Conversely the relative availability of secondhand buildings has increased substantially and this regional research focuses on the dilemma faced by owners of vacant secondary office stock.
Since the onset of the economic decline in 2008, the amount of available secondhand office space across CBRE’s nine regional centres has increased by 97% from 6.8m sq ft to 13.3m sq ft. Whilst the overall trend is similar, the increase varies considerably between the major cities. Over the last four years, Glasgow’s secondhand available stock has grown the most by 213%, whereas Southampton has seen an increase of just 38%.
The availability imbalance was researched further by looking at the average number of years of supply for both secondhand and new space. Across the nine regions as a whole there was an average of 4.5 years for secondhand stock but only 2.3 years for new stock. For Southampton the divergence of these figures is more pronounced at 5.2 and 1.3 years respectively. In terms of the availability of new stock, Manchester, Glasgow and Aberdeen all had similar new space availability ratios to that of Southampton.

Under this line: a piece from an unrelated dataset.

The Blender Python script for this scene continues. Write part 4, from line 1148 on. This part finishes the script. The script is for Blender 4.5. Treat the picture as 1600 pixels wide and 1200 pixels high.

Commenting on the research, South Central Regional Managing Director, James Brounger said: “Occupiers are increasingly demanding better quality, well connected, sustainable offices with a specification which is really only offered by the newer, prime office buildings. With affordability of these buildings more reachable, secondhand office space is becoming functionally obsolete and increasingly economically redundant, resulting in rising availability.
“Capital growth and rental value of secondhand offices are under performing lower yielding, prime properties. Landlords and developers are therefore, having to make difficult decisions as to whether they undertake comprehensive refurbishment programmes or apply for change of use in order to broaden demand for their unoccupied secondary stock.”
“Refurbishment, whilst costly, needs to be reviewed in the context of longer term market conditions and bearing in mind the impact of the Energy Act 2011, which will, in due course, preclude the letting of more energy inefficient buildings.”
An example of where a comprehensive refurbishment has paid off, is that of ‘Woodgate’ on the Bartley Wood Business Park in Hook. Originally constructed in the early 1990s, the building was vacated in 2010 and the landlord appointed CBRE’s building surveying and asset management teams to review the building and then undertake a complete renovation which lasted some nine months. The building was reclad and given new windows. All floors were redesigned to include raised floors, suspended ceilings, RVR air conditioning and outside there are some 130 parking spaces. Last month, Uninterruptable Power Supplies Ltd has acquired the building as its new global headquarters.